Friday, April 28th 2017, 8:12 pm
The City of Tulsa got a lot of feedback on four possible designs for a new pedestrian bridge over the Arkansas River.
The deadline for feedback was Friday at noon, but what about the old bridge?
The replacement will cost around $24 million and according to the city, it would cost almost as much to fix the old one.
For more than a century, what's now a pedestrian bridge spanned the Arkansas River.
It was built to hold up trains then converted to carry people. Now, the city says it's twisting and coming apart.
"It was sad. When we were presented the fact this bridge has to come down, needs to come down," said City Engineer Paul Zachary.
Zachary said the estimate for repairs came in close to the cost of replacement.
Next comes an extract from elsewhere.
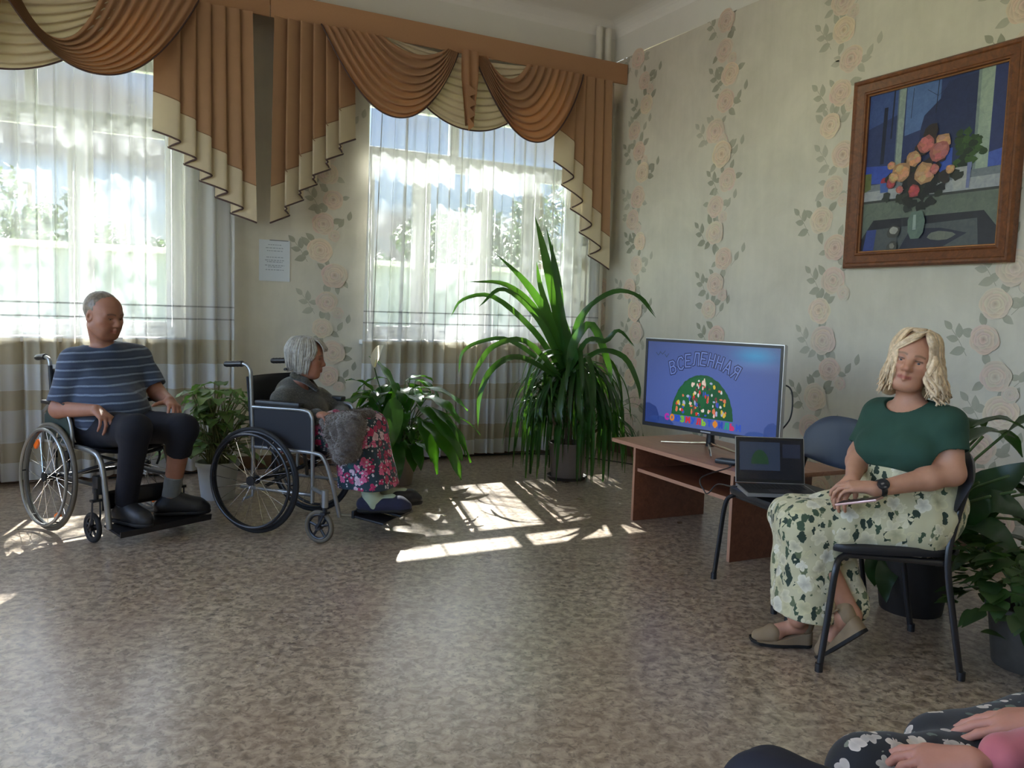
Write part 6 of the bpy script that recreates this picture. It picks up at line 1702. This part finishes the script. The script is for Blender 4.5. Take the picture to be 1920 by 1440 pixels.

"We could spend from 17 to almost 20 million to rehab it and you're not rehabbing it you're really building a new bridge and we'd still have the same issues as today," he said.
A study of the existing bridge found that almost every place it was welded is now cracking and all of the wood needed replacing.
Important metal beams were bent from all those years, according to engineers, of the bridge twisting in the wind.
"The bridge actually is rotating, when the wind hits it, that's why the welds on the bottom, every one is cracked," Zachary said.
Zachary said even if the bridge could be repaired in place, the structural supports wouldn't keep holding it.
When they removed one of the eastern piers last week, for work at the Gathering Place, it crumbled.
"The 13th span came down, they hit the top part, they lifted the bridge off it and they hit it one time, that's it, it literally came down in rocks," he said.
The city plans to start design work on the new bridge by June, and construction by next May, overlapping with work on the new dam.